> YOUR GOAL
Repeat the whole of the data, keeping every detail the same.

Start of DATA EXCERPT

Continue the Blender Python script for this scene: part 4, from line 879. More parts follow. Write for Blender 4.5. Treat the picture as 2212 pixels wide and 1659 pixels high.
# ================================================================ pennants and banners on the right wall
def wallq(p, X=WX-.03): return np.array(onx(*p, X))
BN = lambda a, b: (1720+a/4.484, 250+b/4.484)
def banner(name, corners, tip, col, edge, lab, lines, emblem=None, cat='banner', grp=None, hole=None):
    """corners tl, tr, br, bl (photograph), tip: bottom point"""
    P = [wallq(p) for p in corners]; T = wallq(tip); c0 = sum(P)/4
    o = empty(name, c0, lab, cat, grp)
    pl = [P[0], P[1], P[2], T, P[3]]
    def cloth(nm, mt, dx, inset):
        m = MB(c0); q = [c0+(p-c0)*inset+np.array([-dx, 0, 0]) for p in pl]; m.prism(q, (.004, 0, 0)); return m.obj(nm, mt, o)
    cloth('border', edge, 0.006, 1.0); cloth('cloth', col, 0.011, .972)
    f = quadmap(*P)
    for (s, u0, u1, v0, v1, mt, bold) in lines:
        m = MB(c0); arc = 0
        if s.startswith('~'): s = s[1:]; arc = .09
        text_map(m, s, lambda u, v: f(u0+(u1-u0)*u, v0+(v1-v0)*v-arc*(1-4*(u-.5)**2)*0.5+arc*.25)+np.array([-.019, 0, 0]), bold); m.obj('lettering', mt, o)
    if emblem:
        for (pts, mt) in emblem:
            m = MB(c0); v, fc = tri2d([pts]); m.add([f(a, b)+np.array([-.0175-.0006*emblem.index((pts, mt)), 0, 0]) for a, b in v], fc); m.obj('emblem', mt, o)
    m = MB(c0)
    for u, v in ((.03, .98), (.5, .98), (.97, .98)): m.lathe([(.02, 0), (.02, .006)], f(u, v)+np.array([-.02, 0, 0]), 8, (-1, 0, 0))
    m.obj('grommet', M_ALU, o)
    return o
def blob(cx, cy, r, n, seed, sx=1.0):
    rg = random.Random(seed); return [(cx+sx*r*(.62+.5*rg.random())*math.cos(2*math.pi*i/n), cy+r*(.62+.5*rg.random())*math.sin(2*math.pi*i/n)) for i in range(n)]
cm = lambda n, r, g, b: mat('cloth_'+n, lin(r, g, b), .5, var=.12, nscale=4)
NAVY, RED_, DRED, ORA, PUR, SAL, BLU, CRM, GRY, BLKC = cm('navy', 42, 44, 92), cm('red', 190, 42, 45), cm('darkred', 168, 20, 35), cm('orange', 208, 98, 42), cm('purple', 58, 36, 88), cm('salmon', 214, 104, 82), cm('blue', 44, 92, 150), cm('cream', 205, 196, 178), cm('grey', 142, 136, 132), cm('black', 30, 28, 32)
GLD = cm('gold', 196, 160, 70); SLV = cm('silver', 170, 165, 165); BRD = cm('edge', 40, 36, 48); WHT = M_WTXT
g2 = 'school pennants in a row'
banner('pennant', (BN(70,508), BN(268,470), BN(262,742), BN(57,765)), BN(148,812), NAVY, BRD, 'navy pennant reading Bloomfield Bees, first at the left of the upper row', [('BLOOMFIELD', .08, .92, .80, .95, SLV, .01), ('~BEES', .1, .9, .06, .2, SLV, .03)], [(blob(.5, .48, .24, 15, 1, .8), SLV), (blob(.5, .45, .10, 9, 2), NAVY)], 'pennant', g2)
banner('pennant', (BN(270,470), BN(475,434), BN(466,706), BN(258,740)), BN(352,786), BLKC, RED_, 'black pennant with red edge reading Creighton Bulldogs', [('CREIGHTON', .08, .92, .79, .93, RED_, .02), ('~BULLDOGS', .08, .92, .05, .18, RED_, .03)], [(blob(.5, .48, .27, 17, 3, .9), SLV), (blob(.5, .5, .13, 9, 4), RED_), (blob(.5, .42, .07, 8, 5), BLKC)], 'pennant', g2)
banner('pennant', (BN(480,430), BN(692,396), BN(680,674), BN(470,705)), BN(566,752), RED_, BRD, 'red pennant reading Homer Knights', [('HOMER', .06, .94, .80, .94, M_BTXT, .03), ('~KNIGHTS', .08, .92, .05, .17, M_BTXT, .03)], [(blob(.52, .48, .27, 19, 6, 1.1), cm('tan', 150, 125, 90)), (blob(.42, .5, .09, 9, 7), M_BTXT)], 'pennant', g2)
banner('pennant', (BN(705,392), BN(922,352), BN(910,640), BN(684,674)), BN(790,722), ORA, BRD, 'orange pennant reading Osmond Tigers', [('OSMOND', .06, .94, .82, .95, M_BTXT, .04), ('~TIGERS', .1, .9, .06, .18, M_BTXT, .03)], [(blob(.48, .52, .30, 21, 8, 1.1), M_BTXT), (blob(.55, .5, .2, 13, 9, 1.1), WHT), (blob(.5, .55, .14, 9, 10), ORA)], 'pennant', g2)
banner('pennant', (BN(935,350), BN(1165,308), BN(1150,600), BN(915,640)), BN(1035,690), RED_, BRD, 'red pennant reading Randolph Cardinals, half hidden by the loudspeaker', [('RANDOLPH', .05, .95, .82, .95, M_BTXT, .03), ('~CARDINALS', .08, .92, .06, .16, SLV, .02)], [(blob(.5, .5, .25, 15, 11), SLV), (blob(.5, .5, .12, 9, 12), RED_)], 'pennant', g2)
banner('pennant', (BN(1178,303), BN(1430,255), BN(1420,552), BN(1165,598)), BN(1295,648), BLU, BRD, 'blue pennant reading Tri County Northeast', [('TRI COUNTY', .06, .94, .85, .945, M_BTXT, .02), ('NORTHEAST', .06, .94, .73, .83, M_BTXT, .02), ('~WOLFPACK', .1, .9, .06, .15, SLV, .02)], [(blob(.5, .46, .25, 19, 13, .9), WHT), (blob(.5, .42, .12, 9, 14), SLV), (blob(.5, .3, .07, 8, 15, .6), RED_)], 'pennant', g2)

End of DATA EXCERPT

> ANSWER IN FULL
Continue the Blender Python script for this scene: part 4, from line 879. More parts follow. Write for Blender 4.5. Treat the picture as 2212 pixels wide and 1659 pixels high.
# ================================================================ pennants and banners on the right wall
def wallq(p, X=WX-.03): return np.array(onx(*p, X))
BN = lambda a, b: (1720+a/4.484, 250+b/4.484)
def banner(name, corners, tip, col, edge, lab, lines, emblem=None, cat='banner', grp=None, hole=None):
    """corners tl, tr, br, bl (photograph), tip: bottom point"""
    P = [wallq(p) for p in corners]; T = wallq(tip); c0 = sum(P)/4
    o = empty(name, c0, lab, cat, grp)
    pl = [P[0], P[1], P[2], T, P[3]]
    def cloth(nm, mt, dx, inset):
        m = MB(c0); q = [c0+(p-c0)*inset+np.array([-dx, 0, 0]) for p in pl]; m.prism(q, (.004, 0, 0)); return m.obj(nm, mt, o)
    cloth('border', edge, 0.006, 1.0); cloth('cloth', col, 0.011, .972)
    f = quadmap(*P)
    for (s, u0, u1, v0, v1, mt, bold) in lines:
        m = MB(c0); arc = 0
        if s.startswith('~'): s = s[1:]; arc = .09
        text_map(m, s, lambda u, v: f(u0+(u1-u0)*u, v0+(v1-v0)*v-arc*(1-4*(u-.5)**2)*0.5+arc*.25)+np.array([-.019, 0, 0]), bold); m.obj('lettering', mt, o)
    if emblem:
        for (pts, mt) in emblem:
            m = MB(c0); v, fc = tri2d([pts]); m.add([f(a, b)+np.array([-.0175-.0006*emblem.index((pts, mt)), 0, 0]) for a, b in v], fc); m.obj('emblem', mt, o)
    m = MB(c0)
    for u, v in ((.03, .98), (.5, .98), (.97, .98)): m.lathe([(.02, 0), (.02, .006)], f(u, v)+np.array([-.02, 0, 0]), 8, (-1, 0, 0))
    m.obj('grommet', M_ALU, o)
    return o
def blob(cx, cy, r, n, seed, sx=1.0):
    rg = random.Random(seed); return [(cx+sx*r*(.62+.5*rg.random())*math.cos(2*math.pi*i/n), cy+r*(.62+.5*rg.random())*math.sin(2*math.pi*i/n)) for i in range(n)]
cm = lambda n, r, g, b: mat('cloth_'+n, lin(r, g, b), .5, var=.12, nscale=4)
NAVY, RED_, DRED, ORA, PUR, SAL, BLU, CRM, GRY, BLKC = cm('navy', 42, 44, 92), cm('red', 190, 42, 45), cm('darkred', 168, 20, 35), cm('orange', 208, 98, 42), cm('purple', 58, 36, 88), cm('salmon', 214, 104, 82), cm('blue', 44, 92, 150), cm('cream', 205, 196, 178), cm('grey', 142, 136, 132), cm('black', 30, 28, 32)
GLD = cm('gold', 196, 160, 70); SLV = cm('silver', 170, 165, 165); BRD = cm('edge', 40, 36, 48); WHT = M_WTXT
g2 = 'school pennants in a row'
banner('pennant', (BN(70,508), BN(268,470), BN(262,742), BN(57,765)), BN(148,812), NAVY, BRD, 'navy pennant reading Bloomfield Bees, first at the left of the upper row', [('BLOOMFIELD', .08, .92, .80, .95, SLV, .01), ('~BEES', .1, .9, .06, .2, SLV, .03)], [(blob(.5, .48, .24, 15, 1, .8), SLV), (blob(.5, .45, .10, 9, 2), NAVY)], 'pennant', g2)
banner('pennant', (BN(270,470), BN(475,434), BN(466,706), BN(258,740)), BN(352,786), BLKC, RED_, 'black pennant with red edge reading Creighton Bulldogs', [('CREIGHTON', .08, .92, .79, .93, RED_, .02), ('~BULLDOGS', .08, .92, .05, .18, RED_, .03)], [(blob(.5, .48, .27, 17, 3, .9), SLV), (blob(.5, .5, .13, 9, 4), RED_), (blob(.5, .42, .07, 8, 5), BLKC)], 'pennant', g2)
banner('pennant', (BN(480,430), BN(692,396), BN(680,674), BN(470,705)), BN(566,752), RED_, BRD, 'red pennant reading Homer Knights', [('HOMER', .06, .94, .80, .94, M_BTXT, .03), ('~KNIGHTS', .08, .92, .05, .17, M_BTXT, .03)], [(blob(.52, .48, .27, 19, 6, 1.1), cm('tan', 150, 125, 90)), (blob(.42, .5, .09, 9, 7), M_BTXT)], 'pennant', g2)
banner('pennant', (BN(705,392), BN(922,352), BN(910,640), BN(684,674)), BN(790,722), ORA, BRD, 'orange pennant reading Osmond Tigers', [('OSMOND', .06, .94, .82, .95, M_BTXT, .04), ('~TIGERS', .1, .9, .06, .18, M_BTXT, .03)], [(blob(.48, .52, .30, 21, 8, 1.1), M_BTXT), (blob(.55, .5, .2, 13, 9, 1.1), WHT), (blob(.5, .55, .14, 9, 10), ORA)], 'pennant', g2)
banner('pennant', (BN(935,350), BN(1165,308), BN(1150,600), BN(915,640)), BN(1035,690), RED_, BRD, 'red pennant reading Randolph Cardinals, half hidden by the loudspeaker', [('RANDOLPH', .05, .95, .82, .95, M_BTXT, .03), ('~CARDINALS', .08, .92, .06, .16, SLV, .02)], [(blob(.5, .5, .25, 15, 11), SLV), (blob(.5, .5, .12, 9, 12), RED_)], 'pennant', g2)
banner('pennant', (BN(1178,303), BN(1430,255), BN(1420,552), BN(1165,598)), BN(1295,648), BLU, BRD, 'blue pennant reading Tri County Northeast', [('TRI COUNTY', .06, .94, .85, .945, M_BTXT, .02), ('NORTHEAST', .06, .94, .73, .83, M_BTXT, .02), ('~WOLFPACK', .1, .9, .06, .15, SLV, .02)], [(blob(.5, .46, .25, 19, 13, .9), WHT), (blob(.5, .42, .12, 9, 14), SLV), (blob(.5, .3, .07, 8, 15, .6), RED_)], 'pennant', g2)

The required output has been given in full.